In this sense, executable semantic order operates at a pre-system, pre-application layer: it defines when a semantic description may legitimately be treated as an executable premise.


Scope

This position addresses:

  • the conditions under which semantic statements may enter computation as obligations rather than suggestions
  • the ordering constraints required for execution to remain replayable, inspectable, and attributable
  • the structural separation between semantic intention and operational behavior

The focus is not on intelligence, learning, or optimization.
It is on whether execution is admissible at all.


What this work is not

This position does not propose:

  • a general-purpose AI model
  • an agent framework or operating system
  • a governance philosophy
  • a theory of consciousness, intention, or meaning

Systems such as agents, operating environments, or governance mechanisms may appear as consequences, but they are not the object of definition here.


Consequences and derivations

Once executable semantic order is established, a number of downstream structures become possible:

  • interface layers that mediate semantics and computation
  • execution traces that preserve semantic accountability
  • delegation mechanisms with bounded authority
  • auditability that does not rely on post hoc explanation

These outcomes are derivative.
They are not design goals, but structural consequences.


Position statement

This work occupies a condition-defining layer.

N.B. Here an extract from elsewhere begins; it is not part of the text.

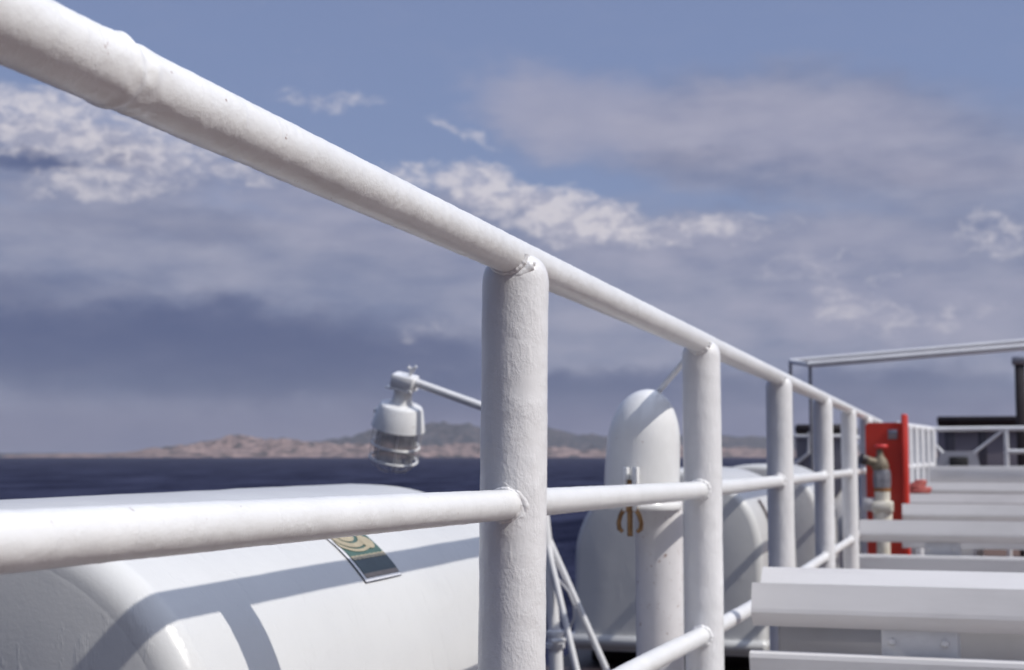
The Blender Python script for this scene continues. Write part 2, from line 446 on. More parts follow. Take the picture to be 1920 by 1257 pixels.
def post_mesh(y, lean, fine):
    top = zt(y) + .004
    n = 72 if fine else 32
    prof = [(RP, 0)]
    zz = 0
    dz = .006 if fine else .08
    while zz + dz < top - .036: zz += dz; prof.append((RP, zz))
    for k in range(0, 11):
        a = k / 10 * math.pi / 2
        prof.append((RP * (math.cos(a) ** .62) if k < 10 else .002, top - .036 + .036 * math.sin(a)))
    def fn(t, h):
        q = (math.cos(2 * math.pi * t) * RP, math.sin(2 * math.pi * t) * RP + y, h)
        return (.0006 * nz(q, 40, 3) + .00035 * nz((q[0] * 1.6, q[1] * 1.6, q[2] * .7), 190, 6) + .0005 * nz(q, 12, 9)) if fine else .0005 * nz(q, 30, 3)
    b = MB(); b.lathe((0, 0, 0), prof, n, fn=fn)
    for v in b.v: v.x += -D - lean * (top - v.z); v.y += y
    return b
def weld(y, zf, r, lean, top, seed, side=-1, big=1.0):
    b = MB(); pts, rad = [], []
    N = 60
    z0 = zf(y)
    for k in range(N + 1):
        a = 2 * math.pi * k / N if zf is not zt else math.pi * (1.02 + .96 * k / N)
        x = r * math.cos(a); z = r * math.sin(a)
        yy = side * math.sqrt(max(RP * RP - x * x, 0))
        w = nz((math.cos(a) * 3, math.sin(a) * 3, seed), 1.6, seed) + .6 * nz((math.cos(a) * 9, math.sin(a) * 6, seed), 1.2, seed)
        pts.append((-D + x * 1.02 - lean * (zt(y) + .004 - z0), y + yy - side * .0004, z0 + z * 1.02))
        rad.append(max(.0015, (.0036 + .0013 * w) * big))
    b.tube(pts, rad, 10, cap=False); return b
LEAN = {1: .010, 2: -.001}
for i, y in enumerate(PY):
    p_ = part(post_mesh(y, LEAN.get(i, 0), i in (1, 2)), 'post', POSTPAINT, railing, angle=70)
    if 1 <= i <= 5:
        ln = LEAN.get(i, 0)
        for q, (zf, r, sd_) in enumerate(((zt, RT, 10), (zm, RM, 20), (zl, RM, 30))):
            for side in (-1, 1):
                w = weld(y, zf, r, ln, zt(y), i * 3.1 + sd_, side, 1.0 if i == 1 else 1.7)
                if side == -1 or q: part(w, 'weld_bead', POSTPAINT, p_, angle=70)
        if i == 1:      # lumps of weld spatter above and below the middle rail joint
            def on_post(u, v):
                d = ray(u, v)
                for k in range(600):
                    pt = C0 + d * ((3.0 * D + k * .001) / d.y)
                    if (pt.x + D + .010 * (zt(y) - pt.z)) ** 2 + (pt.y - y) ** 2 < RP ** 2: return pt
                return pt
            for run in (((930, 897, .003), (937, 900, .0068), (946, 908, .0048), (955, 916, .0066), (967, 926, .0078), (977, 938, .0074), (983, 950, .006), (983, 961, .004), (976, 969, .0050), (967, 974, .0036), (958, 978, .001)),
                        ((940, 523, .001), (958, 520, .0034), (972, 514, .0052), (982, 506, .0074), (989, 499, .0090), (995, 497, .0080), (999, 500, .004))):
                pts = [on_post(u, v) for u, v, r_ in run]; rad = [r_ * 1.5 for u, v, r_ in run]
                pts = [q_ + Vector((0, 1, 0)) * r_ * .55 for q_, r_ in zip(pts, rad)]
                P2, R2 = [], []
                for k in range(len(pts) - 1):
                    for j in range(6):
                        t_ = j / 6; P2.append(pts[k].lerp(pts[k + 1], t_)); R2.append((rad[k] * (1 - t_) + rad[k + 1] * t_) * .62)
                P2.append(pts[-1]); R2.append(rad[-1] * .62)
                b = MB(); b.tube(P2, R2, 14, fn=lambda i_, j_, p: .0006 * nz(p, 90, 4))
                part(b, 'weld_bead', POSTPAINT, p_, angle=80)
# run of rail that turns inboard, then crosses the deck
K0 = Vector((-D, YE, 0)); YC = 13.4
KC = P(1746, 805, YC)
ztc = KC.z; dzr = .60 * D
side_rail = thing('railing', (K0.x, K0.y, 0), 'white far railing of close upright posts just right of red hose box', 'railing')
def seg(a, b, r, nm, par, m=WHITE_FAR, n=12): x = MB(); x.tube([a, b], r, n); return part(x, nm, m, par)
A = Vector((K0.x + .10, K0.y + .6, 0)); B = Vector((KC.x, KC.y, 0))
for nm, za, zb in (('top_rail', zt(9), ztc), ('middle_rail', zm(9), ztc - .325), ('lower_rail', zl(9), ztc - .65)):
    seg((A.x, A.y, za), (B.x, B.y, zb), RT, nm, side_rail)
for k in range(7):
    t = k / 6; p = A.lerp(B, t)
    x = MB(); x.lathe((p.x, p.y, 0), [(RP * .85, 0), (RP * .85, zt(9) + (ztc - zt(9)) * t - .01), (.004, zt(9) + (ztc - zt(9)) * t + .015)], 20)
    part(x, 'post', WHITE_FAR, side_rail)
cross = thing('railing', (KC.x, KC.y + .05, 0), 'white railing crossing the far end of the deck with slanted braces', 'railing')
XR = 4.0
yC = YC + .08
seg((KC.x, yC, ztc), (XR, yC, ztc + .015), .022, 'top_rail', cross)
zmid = P(1900, 847, yC).z
p85 = P(1886, 800, yC)
seg((p85.x, yC, zmid), (XR, yC, zmid), .02, 'middle_rail', cross)
for x0 in (p85.x, p85.x + 1.3, p85.x + 2.6):
    x = MB(); x.lathe((x0, yC, 0), [(.022, 0), (.022, ztc - .01), (.004, ztc + .01)], 18); part(x, 'post', WHITE_FAR, cross)
seg(P(1748, 829, yC), P(1768, 850, yC), .015, 'brace', cross)
seg(P(1826, 850, yC), P(1882, 806, yC), .015, 'brace', cross)

# ------------------------------------------------------------------ life raft canisters
CLAT, CA, CB = 2.5 * D, .88 * D, .83 * D
ZC, ZBASE, NEXP = EYE - .955 * D, .075, 2.45
def arch(a, inset=0.0):                    # a: 0 inboard base .. 1 outboard base, through the crown
    A_, B_ = CA - inset, CB - inset
    h = ZC - ZBASE
    L1 = h; L2 = math.pi * (A_ + B_) / 2 * .98; T = 2 * L1 + L2
    s = a * T
    if s < L1: return (A_ * (1 + .03 * (1 - s / L1)), ZBASE + s)
    if s > L1 + L2: return (-A_ * .95 * (1 + .03 * (s - L1 - L2) / L1), ZC - (s - L1 - L2))
    w = (s - L1) / L2 * math.pi
    c, q = math.cos(w), math.sin(w)
    if c < 0: return (-A_ * .95 * abs(c) ** (2 / 2.0), ZC + B_ * abs(q) ** (2 / 2.0))
    return (A_ * abs(c) ** (2 / NEXP), ZC + B_ * abs(q) ** (2 / NEXP))
NA = 84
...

It asks not what systems should do,
but under what ordering they are allowed to do anything at all.

All related systems, implementations, and products are downstream of this position.

Relation to Semantic ISA

Executable Semantic Order defines the admissibility conditions under which semantic descriptions may enter execution.

Semantic ISA defines the instruction-level mechanism by which this transition is realized once admissibility is established.

The present work constrains whether execution may occur.
Semantic ISA constrains how it occurs.

The two operate at distinct but complementary layers.